Plaintiffs’ motion for leave to file a second amended complaint (Docket No. 56) is ALLOWED. Plaintiffs’ amended motion for class certification (Docket No. 44) is ALLOWED as follows:

With respect to a claim for a declaration of a right to rescission, pursuant to Fed. R.Civ.P. 23(b)(3), the Court certifies a class represented by Mrs. Rodrigues consisting of (a) all natural persons who obtained non-purchase-money loans from Members that were table-funded by Plymouth; (b) that were secured by their residences; (c) on or after July 11, 2000 until October 1, 2001; (d) for purposes other than the. initial construction or acquisition of those residences; (e) where the person either (i) received a document in the form represented by Exhibit A (attached) or (ii) signed a document in the form represented by Exhibit B (attached) at the closing.

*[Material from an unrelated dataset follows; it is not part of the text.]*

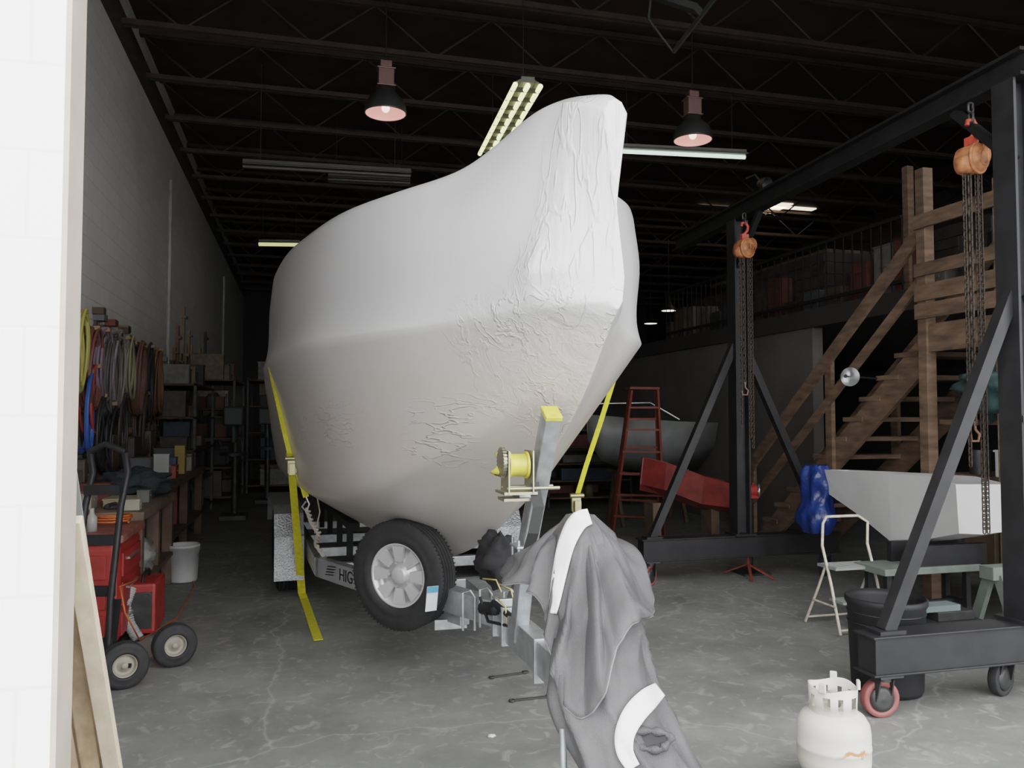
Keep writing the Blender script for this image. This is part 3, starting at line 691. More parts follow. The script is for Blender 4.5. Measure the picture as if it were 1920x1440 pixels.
# ------------------------------------------------ GANTRY
A0=V(3.95,3.66,0);A1=V(4.14,7.0,0)
GT=empty("gantry_crane",A0,"black steel gantry crane on swivel casters with braced legs","gantry crane")
BH=3.52
red=mat("red_polyurethane",(.22,.06,.055),.55)
mblk=mat("matte_black_beam",(.009,.009,.009),.8,0,.3,8,spec=.15)
def caster(cp,ax,mt,lab=None):
    cs=part(G().box(cp+V(0,0,.235),(.14,.14,.012)).cyl(cp+V(0,0,.2),cp+V(0,0,.235),.04,n=14).beam(cp+V(-.04,0,.215),cp+V(-.045,.03,.1),.008,.07,up=(0,1,0)).beam(cp+V(.04,0,.215),cp+V(.045,.03,.1),.008,.07,up=(0,1,0)),"caster",dsteel,GT)
    wc2=cp+V(0,.03,.1)
    part(G().lathe([(.03,-.028),(.07,-.026),(.075,-.028),(.096,-.026),(.1,-.02),(.1,.02),(.096,.026),(.075,.028),(.07,.02),(.03,.02),(.03,.035),(.001,.036)],wc2,ax,n=32),"caster_wheel",mt,cs,label=lab)
    part(G().lathe([(.001,-.031),(.066,-.031),(.066,.031),(.04,.035),(.001,.04)],wc2,ax,n=24),"wheel_hub",dsteel,cs)
for P,nm in((A0,0),(A1,1)):
    g=G();g.ibeam(P+V(0,0,.45),P+V(0,0,BH),.15,.15,up=(1,0,0),t=.018);g.box(P+V(0,0,.46),(.22,.22,.02));part(g,"post",blk,GT)
    g=G();g.box(P+V(0,0,.34),(2.1,.14,.2));g.box(P+V(0,0,.25),(2.14,.17,.012));g.box(P+V(0,0,.445),(2.14,.17,.012));part(g,"base_beam",blk,GT,bevel=.004)
    for k in(-1,1):
        g=G();g.beam(P+V(k*.93,0,.46),P+V(k*.05,0,2.3),.07,.07,up=(0,1,0));g.box(P+V(k*.93,0,.46),(.16,.12,.02));part(g,"brace",blk,GT)
        caster(P+V(k*.95,0,0),V(-.15,-.99,0) if nm==0 else V(.6,-.8,0),red if k==-1 else rubber,"worn red wheel" if k==-1 else None)
caster(A0+V(-.05,.1,0),V(.3,-.95,0),rubber)
dB=(A1-A0).normalized()
g=G();g.ibeam(A0-dB*.12+V(0,0,BH+.08),A1+dB*1.5+V(0,0,BH+.08),.12,.16,t=.02);part(g,"top_beam",mblk,GT)
for P,k in((A0,1),(A1,-1)): part(G().beam(P+V(0,0,BH-.45),P+dB*(k*.45)+V(0,0,BH),.05,.05),"knee_brace",mblk,GT)
gg=G().box(V(A0.x+.0,A0.y-.085,1.585),(.14,.003,.04))
tp=part(gg,"tape_label",mat("masking_tape",(.62,.52,.33),.7),GT)
text("PELH7",.036,basis(V(A0.x+.0,A0.y-.088,1.585),(1,0,0),(0,0,1)),blk,tp,"handwriting")
p=A1+V(.0,-.1,0);q=U(1430,345,p.dot(V(F_.x,F_.y,0)))
part(G().lathe([(.07,-.06),(.06,0),(.03,.05),(.001,.06)],q,(-.3,.9,.3),n=20).tube([q,q+V(-.05,.05,.1),V(A1.x+.08,A1.y-.05,q.z+.1)],.01,6),"flood_lamp",dsteel,GT,label="small dark floodlight clipped to post")
def hoist(P,zt,chains,txt,lab):
    e=empty("chain_hoist",P,lab,"chain hoist","chain hoists")
    g=G();ax=V(.3,-1,0).normalized()
    g.lathe([(.001,-.08),(.06,-.08),(.085,-.06),(.09,-.02),(.09,.04),(.07,.07),(.001,.08)],P,ax,n=28)
    g.lathe([(.001,-.05),(.06,-.05),(.065,0),(.06,.05),(.001,.05)],P+V(.045,0,.035),ax,n=24);g.lathe([(.001,-.04),(.055,-.04),(.06,0),(.055,.04),(.001,.04)],P+V(-.05,0,-.03),ax,n=24)
    g.torus(P+ax*.04,ax,.088,.010,28,8);g.torus(P+ax*.07,ax,.045,.01,20,6)
    part(g,"housing",orange,e)
    g=G();g.tube([P+V(0,0,.09),P+V(0,0,.14),P+V(.03,0,.17),P+V(.04,0,.21),P+V(.015,0,.25),P+V(-.025,0,.24),P+V(-.03,0,.21)],.014,8);g.box(P+V(0,0,.11),(.07,.04,.05))
    part(g,"hook",mat("red_hook",(.4,.05,.03),.5),e)
    g=G();g.chain(P+V(.0,0,.23),V(P.x,P.y,zt),.06,.008,.018)
    part(g,"hanging_chain",dsteel,e)
    for dx,zb,r in chains:
        g=G();g.chain(P+V(dx,0,-.06),V(P.x+dx,P.y,zb),.036 if r<.006 else .05,r,.011);part(g,"load_chain",mat("rusty_chain",(.05,.038,.03),.6,.6),e)
    zb=chains[0][1];g=G();q=V(P.x+chains[0][0],P.y,zb);g.tube([q+V(0,0,.02),q-V(0,0,.03),q+V(.03,0,-.06),q+V(.02,0,-.1),q+V(-.03,0,-.1),q+V(-.035,0,-.06)],.008,8);part(g,"lower_hook",mat("rusty_hook",(.14,.07,.04),.6),e)
    if txt: text(txt,.075,basis(P+ax*.09,V(1,.3,0),(0,0,1)),blk,e,"lettering")
h1=A0+dB*.35;h1=U(1822,300,h1.dot(V(F_.x,F_.y,0)))
hoist(h1,BH,[(-.02,1.55,.006),(.03,.9,.004),(-.06,1.3,.004),(.06,.9,.004)],None,"weathered orange chain hoist hanging from near end of gantry")
h2=A1-dB*.25;h2=U(1396,466,h2.dot(V(F_.x,F_.y,0)))
hoist(h2,BH,[(-.01,1.9,.006),(.04,1.4,.004),(-.05,1.5,.004),(.07,1.3,.004)],"1½","orange chain hoist with long chains at far gantry post")
# barrel
bc=V(3.33,4.03,0)
BR=empty("plastic_barrel",bc,"black plastic barrel standing behind gantry base beam","barrel")
part(G().lathe([(.001,.005),(.185,.005),(.195,.03),(.212,.49),(.225,.51),(.225,.54),(.215,.545),(.205,.51),(.19,.04),(.001,.03)],bc,n=40),"body",mat("black_plastic",(.010,.010,.011),.6,spec=.3),BR)
for z in(.40,.46): part(G().torus(bc+V(0,0,z),(0,0,1),.209+.01*(z-.4),.006,40,6),"rib",blk,BR)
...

The Court defers ruling on the motion to certify a separate Massachusetts class or subclass with Michael and Lisa Phillips as class representatives until after further discovery. Any motion to certify a separate Massachusetts class or subclass shall be filed by April 1, 2005.

. Michael and Lisa Phillips, whom the plaintiffs move to add to their complaint as plaintiffs and representatives for a Massachusetts class, also allege that they were instructed to sign the Confirmation at their closing.

. Plymouth stipulated to numerosity; Members did not.

. Members argues that certifying a class against it is inappropriate because Plymouth provided the forms. However, Members cannot evade liability just because Plymouth, an assignee, provided the forms. As lender, Members must ensure meaningful disclosure on credit forms. See 15 U.S.C. § 1635(a).

. Defendants do not address this issue directly in the context of numerosity.

. "Within 20 days after receipt of a notice of rescission, the creditor shall return to the obligor any money or property ... and shall take any action necessary or appropriate to reflect the termination of any security interest created under the transaction.”